• Scene modeling code data
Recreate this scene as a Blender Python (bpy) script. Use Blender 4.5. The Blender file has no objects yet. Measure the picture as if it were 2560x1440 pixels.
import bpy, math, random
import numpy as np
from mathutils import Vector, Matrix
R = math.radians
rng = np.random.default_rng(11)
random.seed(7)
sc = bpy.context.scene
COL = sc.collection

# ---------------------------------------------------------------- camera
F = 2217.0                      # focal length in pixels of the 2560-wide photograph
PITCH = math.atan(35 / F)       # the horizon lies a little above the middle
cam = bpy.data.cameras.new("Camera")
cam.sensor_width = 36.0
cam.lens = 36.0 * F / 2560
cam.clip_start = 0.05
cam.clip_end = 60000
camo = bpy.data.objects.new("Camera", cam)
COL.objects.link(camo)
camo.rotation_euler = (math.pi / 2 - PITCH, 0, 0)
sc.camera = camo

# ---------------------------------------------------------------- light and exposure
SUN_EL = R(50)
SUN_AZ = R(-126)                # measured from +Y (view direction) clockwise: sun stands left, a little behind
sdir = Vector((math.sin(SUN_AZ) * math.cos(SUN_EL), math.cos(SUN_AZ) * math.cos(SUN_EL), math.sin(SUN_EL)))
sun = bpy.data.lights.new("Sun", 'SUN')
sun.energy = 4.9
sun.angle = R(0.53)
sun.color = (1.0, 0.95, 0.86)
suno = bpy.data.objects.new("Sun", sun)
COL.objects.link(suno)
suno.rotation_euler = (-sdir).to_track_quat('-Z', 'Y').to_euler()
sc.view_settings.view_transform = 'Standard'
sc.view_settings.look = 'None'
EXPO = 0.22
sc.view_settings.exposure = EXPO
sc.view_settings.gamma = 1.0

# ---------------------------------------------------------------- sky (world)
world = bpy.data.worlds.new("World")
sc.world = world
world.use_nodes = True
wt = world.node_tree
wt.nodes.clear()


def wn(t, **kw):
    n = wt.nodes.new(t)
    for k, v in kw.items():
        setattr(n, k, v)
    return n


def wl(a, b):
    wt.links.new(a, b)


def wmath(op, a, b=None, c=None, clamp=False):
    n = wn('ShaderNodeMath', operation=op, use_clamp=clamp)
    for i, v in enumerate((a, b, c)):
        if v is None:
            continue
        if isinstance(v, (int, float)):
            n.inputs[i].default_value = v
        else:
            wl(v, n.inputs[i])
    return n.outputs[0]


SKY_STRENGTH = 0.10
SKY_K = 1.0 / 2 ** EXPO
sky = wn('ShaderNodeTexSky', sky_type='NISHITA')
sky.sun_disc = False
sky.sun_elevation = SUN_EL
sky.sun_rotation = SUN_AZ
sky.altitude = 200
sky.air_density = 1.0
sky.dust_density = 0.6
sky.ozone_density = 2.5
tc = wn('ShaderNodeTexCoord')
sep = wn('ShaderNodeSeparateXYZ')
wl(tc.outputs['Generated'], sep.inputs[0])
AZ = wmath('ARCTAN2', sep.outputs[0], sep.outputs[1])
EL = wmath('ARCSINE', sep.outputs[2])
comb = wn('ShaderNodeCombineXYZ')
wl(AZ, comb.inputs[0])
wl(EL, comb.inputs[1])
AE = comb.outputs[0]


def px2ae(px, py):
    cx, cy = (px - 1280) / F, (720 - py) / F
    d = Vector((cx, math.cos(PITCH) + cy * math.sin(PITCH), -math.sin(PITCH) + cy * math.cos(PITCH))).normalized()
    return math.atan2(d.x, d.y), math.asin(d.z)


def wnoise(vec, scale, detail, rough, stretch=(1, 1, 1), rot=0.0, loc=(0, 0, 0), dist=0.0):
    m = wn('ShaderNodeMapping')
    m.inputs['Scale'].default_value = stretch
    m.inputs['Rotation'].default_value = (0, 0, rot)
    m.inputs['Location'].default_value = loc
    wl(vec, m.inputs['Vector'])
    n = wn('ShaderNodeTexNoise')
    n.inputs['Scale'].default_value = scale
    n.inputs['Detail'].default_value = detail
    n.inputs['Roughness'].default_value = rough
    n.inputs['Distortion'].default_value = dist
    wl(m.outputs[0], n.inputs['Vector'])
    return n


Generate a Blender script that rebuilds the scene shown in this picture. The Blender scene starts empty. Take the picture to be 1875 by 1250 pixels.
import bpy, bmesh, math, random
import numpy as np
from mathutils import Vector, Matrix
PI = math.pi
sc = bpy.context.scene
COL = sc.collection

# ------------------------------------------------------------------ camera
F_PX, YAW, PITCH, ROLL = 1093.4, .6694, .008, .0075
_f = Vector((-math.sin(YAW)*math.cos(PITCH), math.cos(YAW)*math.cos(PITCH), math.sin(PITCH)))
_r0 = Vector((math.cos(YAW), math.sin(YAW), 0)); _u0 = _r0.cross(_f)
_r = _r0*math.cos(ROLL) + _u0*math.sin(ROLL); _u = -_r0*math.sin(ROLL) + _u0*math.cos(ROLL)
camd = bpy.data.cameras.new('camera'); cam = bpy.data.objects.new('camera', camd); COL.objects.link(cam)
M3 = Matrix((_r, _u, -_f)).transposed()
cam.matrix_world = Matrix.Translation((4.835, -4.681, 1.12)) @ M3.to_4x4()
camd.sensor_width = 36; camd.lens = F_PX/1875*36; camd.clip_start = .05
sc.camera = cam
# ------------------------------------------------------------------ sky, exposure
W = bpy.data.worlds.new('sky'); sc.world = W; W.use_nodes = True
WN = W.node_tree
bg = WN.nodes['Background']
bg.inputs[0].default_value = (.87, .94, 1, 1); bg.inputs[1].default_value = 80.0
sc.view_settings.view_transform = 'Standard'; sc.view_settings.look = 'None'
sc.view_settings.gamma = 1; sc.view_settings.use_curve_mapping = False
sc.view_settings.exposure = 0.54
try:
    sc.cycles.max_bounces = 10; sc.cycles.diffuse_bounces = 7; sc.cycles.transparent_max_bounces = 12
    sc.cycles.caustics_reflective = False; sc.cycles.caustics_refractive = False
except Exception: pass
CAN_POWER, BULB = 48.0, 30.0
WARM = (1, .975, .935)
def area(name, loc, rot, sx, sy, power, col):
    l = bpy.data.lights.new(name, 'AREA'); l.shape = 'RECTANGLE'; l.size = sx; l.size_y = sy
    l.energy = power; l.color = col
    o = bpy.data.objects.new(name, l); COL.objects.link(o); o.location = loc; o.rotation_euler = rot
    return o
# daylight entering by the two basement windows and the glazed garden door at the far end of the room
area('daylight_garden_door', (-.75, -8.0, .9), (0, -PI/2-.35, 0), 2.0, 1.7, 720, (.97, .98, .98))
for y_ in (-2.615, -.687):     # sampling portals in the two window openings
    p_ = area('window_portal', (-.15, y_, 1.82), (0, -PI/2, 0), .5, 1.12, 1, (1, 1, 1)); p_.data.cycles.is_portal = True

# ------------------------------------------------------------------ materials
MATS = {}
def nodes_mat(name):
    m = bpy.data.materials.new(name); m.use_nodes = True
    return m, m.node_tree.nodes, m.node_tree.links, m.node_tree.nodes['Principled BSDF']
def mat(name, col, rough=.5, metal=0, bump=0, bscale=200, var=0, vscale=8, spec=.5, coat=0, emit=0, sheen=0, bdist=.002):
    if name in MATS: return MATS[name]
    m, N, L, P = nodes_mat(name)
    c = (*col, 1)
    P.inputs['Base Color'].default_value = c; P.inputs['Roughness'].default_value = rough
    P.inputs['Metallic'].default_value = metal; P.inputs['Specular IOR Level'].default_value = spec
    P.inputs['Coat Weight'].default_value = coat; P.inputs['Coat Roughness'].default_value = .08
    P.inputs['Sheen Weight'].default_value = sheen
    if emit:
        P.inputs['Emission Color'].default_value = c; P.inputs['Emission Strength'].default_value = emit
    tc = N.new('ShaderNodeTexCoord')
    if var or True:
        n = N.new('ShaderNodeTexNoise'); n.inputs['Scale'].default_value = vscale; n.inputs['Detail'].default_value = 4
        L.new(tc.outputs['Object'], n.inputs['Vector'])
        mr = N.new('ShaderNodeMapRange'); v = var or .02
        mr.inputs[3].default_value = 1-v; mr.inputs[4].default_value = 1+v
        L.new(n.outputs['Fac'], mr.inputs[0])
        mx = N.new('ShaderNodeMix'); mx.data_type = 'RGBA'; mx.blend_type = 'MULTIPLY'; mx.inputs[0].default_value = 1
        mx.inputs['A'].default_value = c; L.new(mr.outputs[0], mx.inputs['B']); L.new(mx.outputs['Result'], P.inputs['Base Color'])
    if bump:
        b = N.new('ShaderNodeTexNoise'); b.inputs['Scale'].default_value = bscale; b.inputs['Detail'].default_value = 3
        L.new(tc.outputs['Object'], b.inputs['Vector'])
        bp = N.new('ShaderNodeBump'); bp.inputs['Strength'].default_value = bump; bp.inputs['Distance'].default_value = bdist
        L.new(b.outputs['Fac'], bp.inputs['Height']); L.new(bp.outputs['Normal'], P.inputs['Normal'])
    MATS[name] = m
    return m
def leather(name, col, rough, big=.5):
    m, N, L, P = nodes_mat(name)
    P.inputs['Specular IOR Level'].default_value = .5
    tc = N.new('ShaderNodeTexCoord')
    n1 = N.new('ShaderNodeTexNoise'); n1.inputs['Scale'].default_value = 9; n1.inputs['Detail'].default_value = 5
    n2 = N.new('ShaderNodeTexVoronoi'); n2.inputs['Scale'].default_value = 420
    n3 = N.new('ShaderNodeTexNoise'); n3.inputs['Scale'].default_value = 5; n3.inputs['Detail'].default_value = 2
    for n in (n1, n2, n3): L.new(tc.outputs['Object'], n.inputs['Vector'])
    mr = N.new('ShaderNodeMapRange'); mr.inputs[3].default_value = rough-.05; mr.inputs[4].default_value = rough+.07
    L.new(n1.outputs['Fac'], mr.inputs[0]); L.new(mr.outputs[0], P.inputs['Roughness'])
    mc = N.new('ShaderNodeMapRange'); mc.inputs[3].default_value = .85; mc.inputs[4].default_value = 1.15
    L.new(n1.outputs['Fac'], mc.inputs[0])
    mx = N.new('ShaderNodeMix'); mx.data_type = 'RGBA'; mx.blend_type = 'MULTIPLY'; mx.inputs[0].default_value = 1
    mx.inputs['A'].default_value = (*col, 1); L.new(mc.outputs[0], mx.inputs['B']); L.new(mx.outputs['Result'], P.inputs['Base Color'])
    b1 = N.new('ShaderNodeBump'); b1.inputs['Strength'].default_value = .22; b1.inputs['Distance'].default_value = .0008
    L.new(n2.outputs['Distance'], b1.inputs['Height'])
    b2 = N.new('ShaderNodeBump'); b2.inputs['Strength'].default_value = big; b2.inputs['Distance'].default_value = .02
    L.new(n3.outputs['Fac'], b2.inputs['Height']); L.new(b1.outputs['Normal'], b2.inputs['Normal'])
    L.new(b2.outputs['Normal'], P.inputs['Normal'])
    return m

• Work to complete
Return each line in the records that holds the string "Blender".

• Result for this task
Recreate this scene as a Blender Python (bpy) script. Use Blender 4.5. The Blender file has no objects yet. Measure the picture as if it were 2560x1440 pixels.
Generate a Blender script that rebuilds the scene shown in this picture. The Blender scene starts empty. Take the picture to be 1875 by 1250 pixels.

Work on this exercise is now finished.